Calculation of Viscoelastic and Thermomechanical Parameters of Tire Rubbers Based on the Results of Dynamic Tests

Viscoelastic and thermomechanical properties of tire rubbers have been studied to predict hysteresis losses during rolling of automobile tires. The temperature dependences of the elasticity modulus and the tangent of mechanical losses obtained by dynamic mechanical analysis and combined tests in the mode of quasi-static cyclic stretching with subsequent relaxation were used for the calculated determination of the deformation and dissipative parameters of 20 rubber compositions. As a basic theoretical description of rubber as a thermorheologically simple material, a linear viscoelastic Prony model is used, for the identification of which the Willams–Landel–Ferry (WLF) temperature-time analogy is used. The advantage of the computational and experimental approach used is the ability to determine the parameters of the WLF equation regardless of the values of other material characteristics. A fairly simple Mooney–Rivlin potential function for an incompressible material is used to describe large elastic deformations of the elastomer under study.
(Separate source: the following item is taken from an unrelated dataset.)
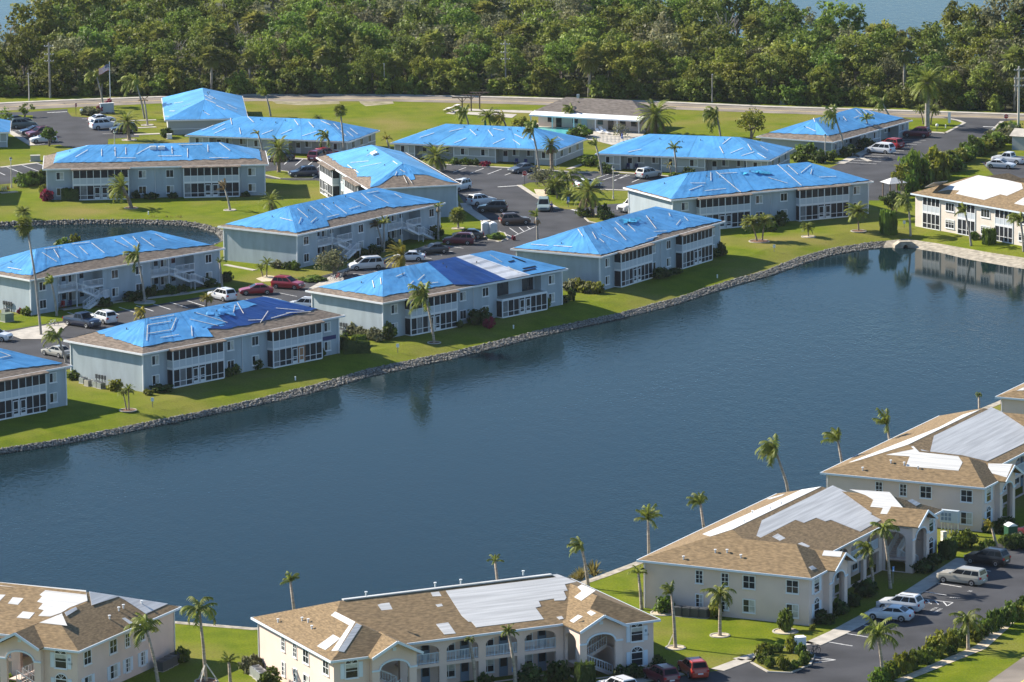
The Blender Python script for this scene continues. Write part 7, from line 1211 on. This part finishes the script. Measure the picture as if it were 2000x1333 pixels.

The relaxation curve obtained by means of quasi-static tests is applied to assess the adequacy of the constructed mechanical and mathematical model. In particular, the comparison of the experimental relaxation curve with the results of calculations for tread rubber showed a discrepancy not exceeding 15 %. The performed analysis of viscoelastic and thermomechanical parameters of tire rubbers covers (and significantly exceeds in frequencies) the range of operating temperatures and loads of automobile tires. The results obtained can be used in the computational optimization of the composition of materials and the design of automobile tires according to the criterion of rolling resistance and minimizing heat generation in the tire during movement.